Written task
Please return exactly the run of lines that begins with the line containing "Reconstruct this image" and ends with the line containing "PI = math.pi", pictures excluded.

____ Available data

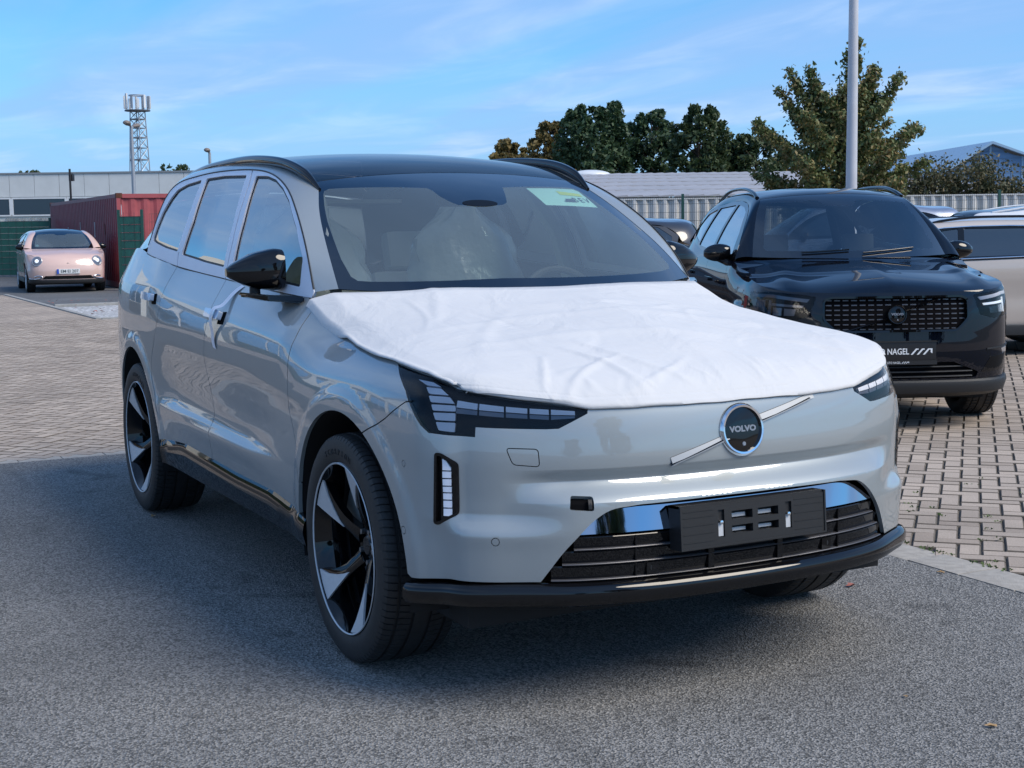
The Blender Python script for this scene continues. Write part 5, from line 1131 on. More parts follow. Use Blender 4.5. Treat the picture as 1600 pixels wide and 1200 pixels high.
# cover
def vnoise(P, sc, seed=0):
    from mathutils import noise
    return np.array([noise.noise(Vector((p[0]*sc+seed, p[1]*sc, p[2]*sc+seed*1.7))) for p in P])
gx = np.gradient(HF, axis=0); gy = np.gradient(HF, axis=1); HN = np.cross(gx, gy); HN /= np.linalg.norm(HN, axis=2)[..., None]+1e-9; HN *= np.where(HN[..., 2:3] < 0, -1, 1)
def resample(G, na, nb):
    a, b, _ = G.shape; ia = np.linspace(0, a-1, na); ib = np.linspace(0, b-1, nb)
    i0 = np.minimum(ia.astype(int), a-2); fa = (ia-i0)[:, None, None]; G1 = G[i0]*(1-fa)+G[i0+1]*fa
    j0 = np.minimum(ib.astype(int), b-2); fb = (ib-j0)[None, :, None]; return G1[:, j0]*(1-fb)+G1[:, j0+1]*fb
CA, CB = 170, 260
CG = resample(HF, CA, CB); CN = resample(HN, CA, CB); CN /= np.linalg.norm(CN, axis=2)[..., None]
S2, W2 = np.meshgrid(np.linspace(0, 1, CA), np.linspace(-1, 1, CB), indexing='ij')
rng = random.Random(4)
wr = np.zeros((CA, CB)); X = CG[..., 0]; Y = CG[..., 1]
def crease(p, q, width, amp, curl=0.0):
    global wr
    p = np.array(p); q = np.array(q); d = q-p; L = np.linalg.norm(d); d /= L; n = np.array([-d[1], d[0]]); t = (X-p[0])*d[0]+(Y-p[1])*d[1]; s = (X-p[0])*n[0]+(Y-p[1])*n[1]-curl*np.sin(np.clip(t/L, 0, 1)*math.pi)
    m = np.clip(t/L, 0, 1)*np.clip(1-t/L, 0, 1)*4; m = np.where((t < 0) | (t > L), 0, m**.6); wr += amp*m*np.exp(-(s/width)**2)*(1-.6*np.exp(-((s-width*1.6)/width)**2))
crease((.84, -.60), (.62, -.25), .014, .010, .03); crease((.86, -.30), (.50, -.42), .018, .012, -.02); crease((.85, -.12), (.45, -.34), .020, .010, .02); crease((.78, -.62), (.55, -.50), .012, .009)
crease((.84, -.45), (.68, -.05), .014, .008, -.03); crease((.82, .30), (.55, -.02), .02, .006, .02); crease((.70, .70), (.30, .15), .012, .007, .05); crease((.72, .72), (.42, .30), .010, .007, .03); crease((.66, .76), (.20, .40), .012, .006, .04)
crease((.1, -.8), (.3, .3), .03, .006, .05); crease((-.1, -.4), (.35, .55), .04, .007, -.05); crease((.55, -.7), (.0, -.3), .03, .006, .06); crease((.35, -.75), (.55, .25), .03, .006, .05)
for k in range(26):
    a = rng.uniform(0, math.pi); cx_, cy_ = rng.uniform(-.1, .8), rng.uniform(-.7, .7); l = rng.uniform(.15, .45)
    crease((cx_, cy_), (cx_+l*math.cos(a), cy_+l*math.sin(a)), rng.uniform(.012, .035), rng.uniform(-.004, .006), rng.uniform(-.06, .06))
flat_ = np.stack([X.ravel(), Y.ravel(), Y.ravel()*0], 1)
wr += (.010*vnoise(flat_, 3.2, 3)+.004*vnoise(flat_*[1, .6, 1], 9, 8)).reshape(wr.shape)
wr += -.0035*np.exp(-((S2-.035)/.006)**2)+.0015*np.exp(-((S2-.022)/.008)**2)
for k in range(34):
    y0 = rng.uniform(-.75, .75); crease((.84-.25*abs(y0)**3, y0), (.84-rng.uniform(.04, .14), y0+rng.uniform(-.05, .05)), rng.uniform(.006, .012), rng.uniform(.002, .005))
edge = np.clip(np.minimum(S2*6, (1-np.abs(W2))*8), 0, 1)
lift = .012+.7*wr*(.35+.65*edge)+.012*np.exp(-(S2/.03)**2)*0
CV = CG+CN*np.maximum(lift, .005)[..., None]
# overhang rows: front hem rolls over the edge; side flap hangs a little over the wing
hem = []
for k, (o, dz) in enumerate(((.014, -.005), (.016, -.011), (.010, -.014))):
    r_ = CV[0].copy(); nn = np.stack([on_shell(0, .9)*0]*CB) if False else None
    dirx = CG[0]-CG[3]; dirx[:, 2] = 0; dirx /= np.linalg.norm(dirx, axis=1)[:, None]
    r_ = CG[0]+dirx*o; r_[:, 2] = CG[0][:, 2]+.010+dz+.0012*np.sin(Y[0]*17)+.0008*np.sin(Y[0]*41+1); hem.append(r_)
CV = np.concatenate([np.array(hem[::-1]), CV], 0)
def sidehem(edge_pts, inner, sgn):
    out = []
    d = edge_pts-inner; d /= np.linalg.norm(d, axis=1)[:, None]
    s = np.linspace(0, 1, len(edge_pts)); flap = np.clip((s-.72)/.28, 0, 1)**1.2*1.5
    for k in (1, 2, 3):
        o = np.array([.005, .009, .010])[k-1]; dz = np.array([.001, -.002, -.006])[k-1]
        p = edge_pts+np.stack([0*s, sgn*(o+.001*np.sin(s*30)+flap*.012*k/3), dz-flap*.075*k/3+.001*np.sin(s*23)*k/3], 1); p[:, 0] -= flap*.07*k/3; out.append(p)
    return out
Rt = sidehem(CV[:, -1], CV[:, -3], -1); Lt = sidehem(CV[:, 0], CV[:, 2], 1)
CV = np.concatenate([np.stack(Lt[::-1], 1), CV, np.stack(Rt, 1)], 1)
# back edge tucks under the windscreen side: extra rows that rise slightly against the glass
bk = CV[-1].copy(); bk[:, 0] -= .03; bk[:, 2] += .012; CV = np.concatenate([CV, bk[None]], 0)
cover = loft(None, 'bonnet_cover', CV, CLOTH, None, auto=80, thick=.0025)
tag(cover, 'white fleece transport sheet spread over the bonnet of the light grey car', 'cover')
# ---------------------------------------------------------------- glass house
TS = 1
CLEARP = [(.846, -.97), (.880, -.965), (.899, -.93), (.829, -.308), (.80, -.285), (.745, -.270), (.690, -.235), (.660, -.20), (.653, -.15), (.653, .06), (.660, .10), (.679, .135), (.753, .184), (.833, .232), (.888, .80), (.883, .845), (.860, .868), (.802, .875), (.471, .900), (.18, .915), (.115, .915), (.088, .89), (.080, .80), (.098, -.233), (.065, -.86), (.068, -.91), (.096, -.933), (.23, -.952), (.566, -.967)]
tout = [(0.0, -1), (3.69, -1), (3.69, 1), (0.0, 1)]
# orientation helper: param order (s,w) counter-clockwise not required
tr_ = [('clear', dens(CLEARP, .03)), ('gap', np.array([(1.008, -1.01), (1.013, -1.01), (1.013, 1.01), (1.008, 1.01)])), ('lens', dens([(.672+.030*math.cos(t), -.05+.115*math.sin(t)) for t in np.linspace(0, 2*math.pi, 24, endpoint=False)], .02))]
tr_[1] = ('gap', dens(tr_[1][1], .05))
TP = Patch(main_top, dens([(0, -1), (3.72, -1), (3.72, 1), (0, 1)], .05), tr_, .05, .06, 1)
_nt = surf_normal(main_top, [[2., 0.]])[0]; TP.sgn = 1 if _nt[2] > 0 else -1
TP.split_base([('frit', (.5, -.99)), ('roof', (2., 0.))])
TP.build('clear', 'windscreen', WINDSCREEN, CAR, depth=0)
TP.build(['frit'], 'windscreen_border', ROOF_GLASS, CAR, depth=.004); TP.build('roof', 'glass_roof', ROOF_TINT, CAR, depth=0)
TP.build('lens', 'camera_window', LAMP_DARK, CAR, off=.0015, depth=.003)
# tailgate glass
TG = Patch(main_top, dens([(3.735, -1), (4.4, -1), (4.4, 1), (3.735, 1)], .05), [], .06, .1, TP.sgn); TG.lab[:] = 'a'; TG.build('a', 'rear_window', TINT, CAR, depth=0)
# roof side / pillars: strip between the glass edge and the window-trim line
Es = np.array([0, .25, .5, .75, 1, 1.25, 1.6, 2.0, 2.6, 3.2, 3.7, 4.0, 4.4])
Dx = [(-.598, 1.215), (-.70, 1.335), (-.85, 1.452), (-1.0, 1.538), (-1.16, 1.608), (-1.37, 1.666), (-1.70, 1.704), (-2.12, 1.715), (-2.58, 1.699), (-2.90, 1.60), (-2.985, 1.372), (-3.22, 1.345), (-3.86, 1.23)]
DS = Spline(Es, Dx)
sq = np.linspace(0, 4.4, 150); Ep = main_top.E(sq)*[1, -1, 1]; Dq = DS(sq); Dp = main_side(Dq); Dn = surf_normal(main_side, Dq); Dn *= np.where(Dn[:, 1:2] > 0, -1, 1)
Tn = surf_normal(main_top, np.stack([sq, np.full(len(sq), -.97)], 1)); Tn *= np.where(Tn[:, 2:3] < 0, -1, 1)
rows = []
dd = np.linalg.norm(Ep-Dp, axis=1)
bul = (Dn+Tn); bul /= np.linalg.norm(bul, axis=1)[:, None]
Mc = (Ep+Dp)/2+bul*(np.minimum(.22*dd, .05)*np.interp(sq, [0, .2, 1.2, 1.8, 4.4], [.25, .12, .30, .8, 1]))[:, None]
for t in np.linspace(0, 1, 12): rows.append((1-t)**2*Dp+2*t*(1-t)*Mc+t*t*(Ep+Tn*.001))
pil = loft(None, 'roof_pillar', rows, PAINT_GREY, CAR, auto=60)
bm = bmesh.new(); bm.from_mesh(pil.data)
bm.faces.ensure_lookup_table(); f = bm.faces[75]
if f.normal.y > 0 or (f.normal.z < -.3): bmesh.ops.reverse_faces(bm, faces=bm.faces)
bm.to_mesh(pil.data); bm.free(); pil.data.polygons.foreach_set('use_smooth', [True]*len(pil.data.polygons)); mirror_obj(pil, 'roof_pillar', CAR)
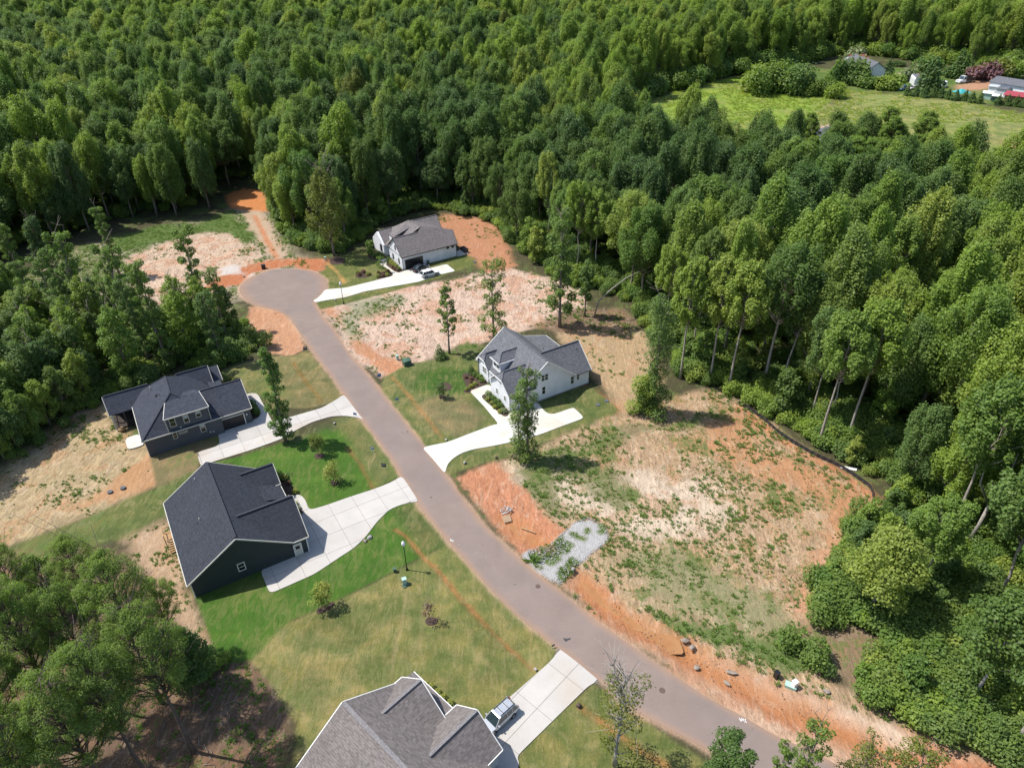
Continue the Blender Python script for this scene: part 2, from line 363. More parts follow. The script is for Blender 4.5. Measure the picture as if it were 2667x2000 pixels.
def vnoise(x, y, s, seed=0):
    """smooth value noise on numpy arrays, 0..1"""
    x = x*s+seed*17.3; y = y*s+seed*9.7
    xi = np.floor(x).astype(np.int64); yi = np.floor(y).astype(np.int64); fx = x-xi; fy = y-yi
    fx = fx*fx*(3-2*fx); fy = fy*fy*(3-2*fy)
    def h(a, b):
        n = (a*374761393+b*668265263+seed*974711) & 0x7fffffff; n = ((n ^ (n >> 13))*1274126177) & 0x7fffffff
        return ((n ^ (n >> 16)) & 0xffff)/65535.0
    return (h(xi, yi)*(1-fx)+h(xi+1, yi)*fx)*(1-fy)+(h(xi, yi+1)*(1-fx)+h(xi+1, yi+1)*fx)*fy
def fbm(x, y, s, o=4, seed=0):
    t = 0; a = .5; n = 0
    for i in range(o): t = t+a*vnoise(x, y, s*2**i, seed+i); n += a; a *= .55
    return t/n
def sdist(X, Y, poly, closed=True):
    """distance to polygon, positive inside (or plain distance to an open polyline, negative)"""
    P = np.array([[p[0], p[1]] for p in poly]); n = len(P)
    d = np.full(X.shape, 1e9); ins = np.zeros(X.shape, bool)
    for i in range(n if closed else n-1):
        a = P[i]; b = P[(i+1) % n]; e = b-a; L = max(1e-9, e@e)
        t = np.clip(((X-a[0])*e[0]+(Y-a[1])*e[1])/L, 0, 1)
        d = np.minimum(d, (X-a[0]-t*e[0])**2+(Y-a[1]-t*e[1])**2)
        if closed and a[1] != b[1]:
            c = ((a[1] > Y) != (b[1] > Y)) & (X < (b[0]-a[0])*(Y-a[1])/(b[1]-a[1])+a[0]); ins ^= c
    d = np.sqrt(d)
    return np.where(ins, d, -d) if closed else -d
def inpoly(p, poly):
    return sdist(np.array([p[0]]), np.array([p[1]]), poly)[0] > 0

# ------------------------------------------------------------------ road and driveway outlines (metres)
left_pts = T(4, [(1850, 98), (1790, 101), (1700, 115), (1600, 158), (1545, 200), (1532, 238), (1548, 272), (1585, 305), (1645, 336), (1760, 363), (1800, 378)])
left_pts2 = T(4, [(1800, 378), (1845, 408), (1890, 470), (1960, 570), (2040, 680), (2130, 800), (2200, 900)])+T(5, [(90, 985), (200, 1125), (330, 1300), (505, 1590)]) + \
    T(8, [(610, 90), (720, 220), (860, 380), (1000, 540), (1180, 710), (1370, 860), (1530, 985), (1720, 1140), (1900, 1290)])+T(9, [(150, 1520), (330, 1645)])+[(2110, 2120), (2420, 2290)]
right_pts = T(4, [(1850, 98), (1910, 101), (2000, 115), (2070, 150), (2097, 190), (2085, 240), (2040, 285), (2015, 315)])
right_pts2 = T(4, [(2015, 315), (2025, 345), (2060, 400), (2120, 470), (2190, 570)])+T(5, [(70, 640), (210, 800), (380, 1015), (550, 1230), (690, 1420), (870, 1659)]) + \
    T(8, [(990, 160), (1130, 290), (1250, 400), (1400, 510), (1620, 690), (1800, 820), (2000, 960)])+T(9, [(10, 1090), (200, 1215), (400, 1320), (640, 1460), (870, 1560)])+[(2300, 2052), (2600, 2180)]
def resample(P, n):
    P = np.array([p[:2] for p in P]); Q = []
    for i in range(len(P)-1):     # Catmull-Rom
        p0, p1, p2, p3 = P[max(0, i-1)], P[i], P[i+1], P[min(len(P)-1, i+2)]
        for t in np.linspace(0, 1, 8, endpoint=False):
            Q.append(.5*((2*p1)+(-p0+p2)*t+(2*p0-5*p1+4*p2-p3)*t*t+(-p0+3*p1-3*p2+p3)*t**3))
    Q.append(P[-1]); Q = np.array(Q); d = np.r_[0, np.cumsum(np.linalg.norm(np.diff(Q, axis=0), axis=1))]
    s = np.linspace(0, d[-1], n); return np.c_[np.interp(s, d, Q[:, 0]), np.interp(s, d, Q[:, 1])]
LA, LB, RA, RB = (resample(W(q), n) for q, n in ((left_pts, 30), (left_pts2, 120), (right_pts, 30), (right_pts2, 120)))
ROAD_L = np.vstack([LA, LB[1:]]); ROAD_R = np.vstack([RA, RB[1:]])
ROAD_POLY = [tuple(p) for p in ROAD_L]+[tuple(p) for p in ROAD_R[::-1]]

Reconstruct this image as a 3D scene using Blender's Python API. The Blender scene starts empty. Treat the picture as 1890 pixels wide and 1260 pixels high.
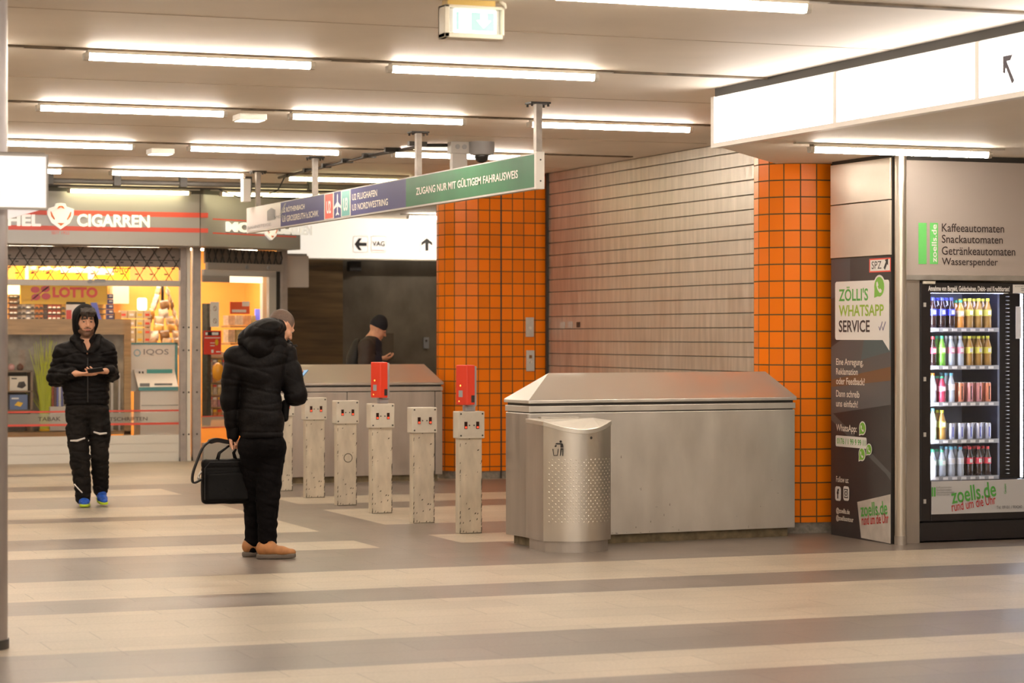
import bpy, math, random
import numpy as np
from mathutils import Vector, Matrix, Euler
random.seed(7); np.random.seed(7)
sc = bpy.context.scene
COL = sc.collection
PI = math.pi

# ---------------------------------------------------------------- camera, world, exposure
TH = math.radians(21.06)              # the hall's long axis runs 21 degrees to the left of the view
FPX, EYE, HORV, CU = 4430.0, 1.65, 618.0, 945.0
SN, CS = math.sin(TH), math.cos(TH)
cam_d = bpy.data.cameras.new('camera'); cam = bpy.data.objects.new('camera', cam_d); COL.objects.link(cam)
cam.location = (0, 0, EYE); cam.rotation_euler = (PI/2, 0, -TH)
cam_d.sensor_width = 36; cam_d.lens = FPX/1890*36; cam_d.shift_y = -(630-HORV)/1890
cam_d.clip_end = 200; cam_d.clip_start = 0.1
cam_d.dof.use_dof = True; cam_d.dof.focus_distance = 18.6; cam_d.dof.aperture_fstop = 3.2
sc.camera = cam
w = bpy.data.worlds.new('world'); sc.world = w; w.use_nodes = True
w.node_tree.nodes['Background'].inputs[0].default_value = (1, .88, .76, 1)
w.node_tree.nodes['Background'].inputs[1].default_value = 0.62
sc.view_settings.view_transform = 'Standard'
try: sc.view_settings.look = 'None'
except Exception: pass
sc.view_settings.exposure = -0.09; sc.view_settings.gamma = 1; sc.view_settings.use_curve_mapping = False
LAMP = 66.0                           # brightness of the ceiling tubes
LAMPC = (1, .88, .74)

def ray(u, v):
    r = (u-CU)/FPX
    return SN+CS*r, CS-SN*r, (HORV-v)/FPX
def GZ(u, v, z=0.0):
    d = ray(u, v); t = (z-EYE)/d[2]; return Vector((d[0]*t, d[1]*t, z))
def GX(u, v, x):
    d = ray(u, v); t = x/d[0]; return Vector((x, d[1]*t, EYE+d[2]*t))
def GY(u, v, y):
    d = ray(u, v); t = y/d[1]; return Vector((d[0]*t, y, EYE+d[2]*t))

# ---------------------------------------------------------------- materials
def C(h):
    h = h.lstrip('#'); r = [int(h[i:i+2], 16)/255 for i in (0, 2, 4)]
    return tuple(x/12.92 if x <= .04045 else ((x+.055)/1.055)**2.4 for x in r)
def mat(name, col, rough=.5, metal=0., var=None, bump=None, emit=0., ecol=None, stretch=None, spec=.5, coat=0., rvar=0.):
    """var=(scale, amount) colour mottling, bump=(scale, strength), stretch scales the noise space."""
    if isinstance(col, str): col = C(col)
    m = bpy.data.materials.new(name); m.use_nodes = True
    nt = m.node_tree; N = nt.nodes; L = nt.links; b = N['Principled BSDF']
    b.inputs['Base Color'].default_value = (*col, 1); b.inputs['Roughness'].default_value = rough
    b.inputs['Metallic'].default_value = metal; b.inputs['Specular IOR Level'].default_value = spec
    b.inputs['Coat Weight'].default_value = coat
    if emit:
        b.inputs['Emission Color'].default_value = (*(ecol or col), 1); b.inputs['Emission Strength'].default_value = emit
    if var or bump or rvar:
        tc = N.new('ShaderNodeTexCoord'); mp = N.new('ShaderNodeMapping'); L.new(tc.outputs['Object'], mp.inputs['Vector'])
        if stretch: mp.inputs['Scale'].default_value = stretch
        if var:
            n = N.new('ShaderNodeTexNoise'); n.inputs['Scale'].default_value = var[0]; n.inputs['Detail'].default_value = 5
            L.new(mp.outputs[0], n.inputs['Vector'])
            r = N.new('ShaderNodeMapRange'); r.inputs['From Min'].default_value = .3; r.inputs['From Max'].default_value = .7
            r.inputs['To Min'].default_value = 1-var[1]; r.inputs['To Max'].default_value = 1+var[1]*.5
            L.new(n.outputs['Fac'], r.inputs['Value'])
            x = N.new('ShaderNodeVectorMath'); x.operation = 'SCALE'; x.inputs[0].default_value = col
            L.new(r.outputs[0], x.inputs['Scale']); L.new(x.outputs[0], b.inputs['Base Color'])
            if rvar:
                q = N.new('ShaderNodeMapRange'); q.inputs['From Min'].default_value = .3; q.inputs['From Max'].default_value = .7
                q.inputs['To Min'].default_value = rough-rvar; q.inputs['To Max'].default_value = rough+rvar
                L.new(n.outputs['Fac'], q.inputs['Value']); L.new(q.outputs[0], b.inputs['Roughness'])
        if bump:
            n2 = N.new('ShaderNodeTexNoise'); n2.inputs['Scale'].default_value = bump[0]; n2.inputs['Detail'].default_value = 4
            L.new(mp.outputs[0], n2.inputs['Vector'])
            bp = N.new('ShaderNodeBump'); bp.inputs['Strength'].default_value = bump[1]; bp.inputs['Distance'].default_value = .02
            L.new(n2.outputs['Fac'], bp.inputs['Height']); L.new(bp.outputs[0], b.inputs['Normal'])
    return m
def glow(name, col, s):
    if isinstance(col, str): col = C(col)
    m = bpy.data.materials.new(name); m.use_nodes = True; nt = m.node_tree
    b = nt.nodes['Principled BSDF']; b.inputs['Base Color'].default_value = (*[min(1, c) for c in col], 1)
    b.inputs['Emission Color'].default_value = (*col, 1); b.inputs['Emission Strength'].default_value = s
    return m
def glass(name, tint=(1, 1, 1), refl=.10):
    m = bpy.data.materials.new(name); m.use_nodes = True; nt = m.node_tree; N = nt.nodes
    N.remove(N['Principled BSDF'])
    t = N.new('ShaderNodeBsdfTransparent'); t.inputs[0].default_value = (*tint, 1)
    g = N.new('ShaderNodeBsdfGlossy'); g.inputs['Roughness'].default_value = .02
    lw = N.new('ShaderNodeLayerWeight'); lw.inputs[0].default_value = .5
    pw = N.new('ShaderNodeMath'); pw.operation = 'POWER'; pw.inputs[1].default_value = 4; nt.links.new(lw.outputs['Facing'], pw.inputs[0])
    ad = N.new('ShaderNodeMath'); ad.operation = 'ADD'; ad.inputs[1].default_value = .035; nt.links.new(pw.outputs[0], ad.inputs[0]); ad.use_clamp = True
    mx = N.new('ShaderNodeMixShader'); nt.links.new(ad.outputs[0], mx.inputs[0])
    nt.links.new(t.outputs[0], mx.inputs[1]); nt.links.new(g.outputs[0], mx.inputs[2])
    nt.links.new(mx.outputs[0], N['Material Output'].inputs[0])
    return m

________

Output for this exercise
Reconstruct this image as a 3D scene using Blender's Python API. The Blender scene starts empty. Treat the picture as 1890 pixels wide and 1260 pixels high.
import bpy, math, random
import numpy as np
from mathutils import Vector, Matrix, Euler
random.seed(7); np.random.seed(7)
sc = bpy.context.scene
COL = sc.collection
PI = math.pi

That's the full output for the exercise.